Je partage le point de vue selon lequel la compétition peut être l’élément clé et qu’il n’y a pas de limite à proprement parler qu’on devrait se fixer. Il faut laisser la place à tous ceux qui ont la prétention d’offrir des services meilleurs, avec une capacité d’innovation et d’expérience client assez forte pour pouvoir s’installer. Le reste de la concurrence est régulé par le marché.
La concurrence est un vecteur de création d’emplois pour les jeunes notamment, et elle vient avec des moyens supplémentaires pour financer l’économie. Maintenant, lorsqu’on regarde la composition du paysage, on voit effectivement parfois une certaine fragilité liée potentiellement à des moyens ou à du capital. Fondamentalement, nous pensons que si les règles sont respectées, si la réglementation est respectée, la concurrence devrait jouer son rôle.
Qu’espérez-vous en termes d’activités pour le reste de l’année ?

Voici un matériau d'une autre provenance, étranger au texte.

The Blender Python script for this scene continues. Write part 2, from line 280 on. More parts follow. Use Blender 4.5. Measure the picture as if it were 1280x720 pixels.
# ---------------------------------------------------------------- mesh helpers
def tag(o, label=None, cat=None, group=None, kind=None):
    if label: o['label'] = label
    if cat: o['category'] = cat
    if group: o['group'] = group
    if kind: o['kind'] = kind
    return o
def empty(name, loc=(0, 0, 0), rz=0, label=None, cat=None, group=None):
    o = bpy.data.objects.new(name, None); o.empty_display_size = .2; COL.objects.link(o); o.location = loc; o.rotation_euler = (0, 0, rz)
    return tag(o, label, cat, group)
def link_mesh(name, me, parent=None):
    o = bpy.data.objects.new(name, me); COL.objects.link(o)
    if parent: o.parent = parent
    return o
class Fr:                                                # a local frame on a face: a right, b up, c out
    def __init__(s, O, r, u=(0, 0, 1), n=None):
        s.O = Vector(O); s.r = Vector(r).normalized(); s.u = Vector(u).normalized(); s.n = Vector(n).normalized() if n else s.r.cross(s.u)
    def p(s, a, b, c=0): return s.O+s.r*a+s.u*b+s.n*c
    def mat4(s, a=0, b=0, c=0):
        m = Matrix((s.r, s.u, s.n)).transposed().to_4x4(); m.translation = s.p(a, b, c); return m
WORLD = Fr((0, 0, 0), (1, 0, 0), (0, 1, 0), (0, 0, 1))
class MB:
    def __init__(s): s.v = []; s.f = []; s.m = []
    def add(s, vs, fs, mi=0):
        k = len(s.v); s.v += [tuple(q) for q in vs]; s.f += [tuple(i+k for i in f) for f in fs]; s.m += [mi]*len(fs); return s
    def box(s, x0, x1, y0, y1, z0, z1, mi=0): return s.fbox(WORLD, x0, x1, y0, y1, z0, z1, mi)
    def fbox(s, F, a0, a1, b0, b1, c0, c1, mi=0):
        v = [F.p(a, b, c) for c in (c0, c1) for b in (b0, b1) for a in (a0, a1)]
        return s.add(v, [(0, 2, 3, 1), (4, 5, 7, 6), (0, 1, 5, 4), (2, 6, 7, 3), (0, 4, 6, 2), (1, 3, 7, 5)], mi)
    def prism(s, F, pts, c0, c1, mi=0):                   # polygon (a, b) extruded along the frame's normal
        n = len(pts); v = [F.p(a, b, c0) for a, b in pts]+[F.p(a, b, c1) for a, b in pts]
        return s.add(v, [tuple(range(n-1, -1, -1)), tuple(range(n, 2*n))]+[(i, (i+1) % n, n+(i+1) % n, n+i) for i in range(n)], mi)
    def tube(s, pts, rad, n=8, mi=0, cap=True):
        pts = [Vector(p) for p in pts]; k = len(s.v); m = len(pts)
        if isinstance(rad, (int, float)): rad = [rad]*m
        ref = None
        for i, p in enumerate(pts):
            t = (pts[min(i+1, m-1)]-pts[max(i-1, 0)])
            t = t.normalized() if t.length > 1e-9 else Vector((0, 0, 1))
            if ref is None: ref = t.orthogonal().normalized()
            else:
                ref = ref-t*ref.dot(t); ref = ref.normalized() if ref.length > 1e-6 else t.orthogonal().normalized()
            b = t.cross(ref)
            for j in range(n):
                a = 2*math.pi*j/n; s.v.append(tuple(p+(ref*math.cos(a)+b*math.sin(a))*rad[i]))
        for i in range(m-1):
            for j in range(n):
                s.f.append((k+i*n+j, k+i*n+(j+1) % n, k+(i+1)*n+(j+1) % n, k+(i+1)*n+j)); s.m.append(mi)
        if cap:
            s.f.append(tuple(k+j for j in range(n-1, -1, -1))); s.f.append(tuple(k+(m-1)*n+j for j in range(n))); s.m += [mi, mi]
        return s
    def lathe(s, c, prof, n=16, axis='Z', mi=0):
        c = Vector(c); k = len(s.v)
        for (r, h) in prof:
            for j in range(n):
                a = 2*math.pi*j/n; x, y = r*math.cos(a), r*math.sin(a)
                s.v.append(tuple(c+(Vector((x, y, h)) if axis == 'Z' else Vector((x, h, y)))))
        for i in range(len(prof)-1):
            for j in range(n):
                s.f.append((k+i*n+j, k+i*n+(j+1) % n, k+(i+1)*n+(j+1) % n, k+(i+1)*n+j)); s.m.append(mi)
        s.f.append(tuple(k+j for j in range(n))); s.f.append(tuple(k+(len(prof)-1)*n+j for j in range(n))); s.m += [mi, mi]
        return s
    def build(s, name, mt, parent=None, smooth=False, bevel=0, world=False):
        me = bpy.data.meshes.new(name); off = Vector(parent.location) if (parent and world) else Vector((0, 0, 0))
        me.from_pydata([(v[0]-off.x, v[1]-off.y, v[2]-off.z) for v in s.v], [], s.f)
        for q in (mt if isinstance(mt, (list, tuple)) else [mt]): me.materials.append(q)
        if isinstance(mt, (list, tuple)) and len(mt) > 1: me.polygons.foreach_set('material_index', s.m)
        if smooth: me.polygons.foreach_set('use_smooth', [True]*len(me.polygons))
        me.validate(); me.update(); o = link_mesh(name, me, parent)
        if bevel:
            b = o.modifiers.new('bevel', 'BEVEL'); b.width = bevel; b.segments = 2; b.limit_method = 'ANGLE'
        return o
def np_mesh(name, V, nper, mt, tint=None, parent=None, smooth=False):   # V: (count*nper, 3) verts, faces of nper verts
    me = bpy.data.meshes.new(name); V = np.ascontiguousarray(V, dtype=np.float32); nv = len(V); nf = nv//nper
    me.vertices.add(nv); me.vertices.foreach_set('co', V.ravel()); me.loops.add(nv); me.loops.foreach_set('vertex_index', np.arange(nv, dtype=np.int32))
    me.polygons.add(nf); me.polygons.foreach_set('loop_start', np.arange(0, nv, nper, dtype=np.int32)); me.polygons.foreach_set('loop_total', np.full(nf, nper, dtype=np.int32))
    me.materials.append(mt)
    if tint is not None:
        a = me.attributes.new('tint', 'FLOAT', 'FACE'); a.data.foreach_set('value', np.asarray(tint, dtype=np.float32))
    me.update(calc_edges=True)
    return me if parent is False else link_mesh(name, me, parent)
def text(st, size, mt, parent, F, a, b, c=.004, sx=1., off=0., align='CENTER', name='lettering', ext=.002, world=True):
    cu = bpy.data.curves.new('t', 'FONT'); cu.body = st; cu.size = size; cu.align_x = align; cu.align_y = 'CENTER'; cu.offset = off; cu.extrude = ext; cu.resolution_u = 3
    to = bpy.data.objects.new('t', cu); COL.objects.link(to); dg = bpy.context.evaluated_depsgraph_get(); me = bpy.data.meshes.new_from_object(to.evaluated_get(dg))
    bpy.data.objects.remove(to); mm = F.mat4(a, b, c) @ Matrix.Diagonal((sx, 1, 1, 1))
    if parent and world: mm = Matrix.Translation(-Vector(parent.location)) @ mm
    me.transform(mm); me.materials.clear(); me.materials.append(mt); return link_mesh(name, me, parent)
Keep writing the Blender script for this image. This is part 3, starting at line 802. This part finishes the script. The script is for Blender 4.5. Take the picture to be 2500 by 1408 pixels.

L’année 2023 a démarré plutôt bien pour nous. Nous continuons à mettre en place notre plan quinquennal et nous voyons cette année comme étant pleine d’opportunités, mais également comme une année où nous devons être prudents. Nous avons des sujets à surveiller de près. Le pays s’apprête à entrer dans une nouvelle phase de son développement économique et ce nouveau secteur est très attendu. Nous sommes conscients de l’importance de notre rôle dans cette dynamique et nous sommes déterminés à y jouer notre part.